Delivery mistakes (9-12)
The material is in the candidate's head, but the interview performance leaks value anyway. These are the most fixable of all.
- 9. Freezing on unfamiliar questions. Silence reads as absence of knowledge; visible reasoning reads as potential. Fix: have a stall-and-structure move ready — restate the question, name the closest concept you do know, and reason forward out loud from there.
- 10. Rambling past the answer. A two-minute answer to a thirty-second question buries the correct core and invites follow-ups on your weakest tangent. Fix: answer headline-first, then offer to go deeper — happy to walk through the mechanics if useful.
- 11. Arguing instead of taking the hint. When an interviewer says are you sure, they are usually offering a door, and doubling down on a wrong answer closes it. Fix: treat pushback as data — re-derive the step out loud rather than defending the conclusion.
- 12. Not knowing your own resume cold. Claiming a DCF on your resume and then fumbling which discount rate you used is reported constantly, and it damages trust more than a missed question. Fix: for every technical claim on your resume, prepare the same follow-up depth you would for a core question.
The pattern behind all twelve
Notice what these have in common: almost none of them are about missing knowledge of rare topics. They are about shallow encoding (memorizing without mechanics), missing habits (assumptions, sanity checks), and untested delivery (first out-loud rep happening in the real interview).
That maps to a clear prep prescription. Learn in dependency order so mechanics support the scripts. Drill by answering out loud, not rereading, so the delivery rep count is high before it matters.
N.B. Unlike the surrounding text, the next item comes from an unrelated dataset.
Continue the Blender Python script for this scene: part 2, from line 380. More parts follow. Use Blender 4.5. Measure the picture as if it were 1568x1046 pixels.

And log every miss, because your personal top-three mistakes from this list are far more predictive than the average candidate's.
How to inoculate yourself before the real thing
You cannot fix delivery mistakes by reading about them, including here. Each of these needs a live rep where the mistake can actually happen and get corrected.
- 01Do at least two mock interviews with someone who will interrupt and push back, not a friend who nods
- 02Practice one deliberately unfamiliar question per session to train the stall-and-structure move
- 03Record one mock and count your rambles — answers that keep going after the question is answered
- 04Run daily mixed-topic recall (the Daily 10 works well here) so old mechanics stay sharp under new topics
- 05Write out follow-ups for every line on your resume and drill them like core technicals
FAQ
What is the most common mistake in IB technical interviews?+
Memorizing answers without understanding the mechanics underneath. It is the mistake interviewers mention most because one follow-up question exposes it, and it undermines every other answer the candidate gives.
Is it okay to say I don't know in a banking interview?+
A flat I don't know is a last resort. Better: admit you have not seen the exact question, then reason toward an answer out loud from the nearest concept you do know. Interviewers consistently reward visible structured reasoning.
Do interviewers care about small arithmetic slips?+
A slip you catch yourself with a sanity check is nearly free, and can even read positively. A slip you deliver confidently and defend is expensive. The habit of checking magnitudes matters more than perfection.
How many mock interviews should I do before the real one?+
At least two full mocks, spaced so you can fix what breaks in the first before the second. More is better if the interviewer pushes back realistically; passive mocks add little.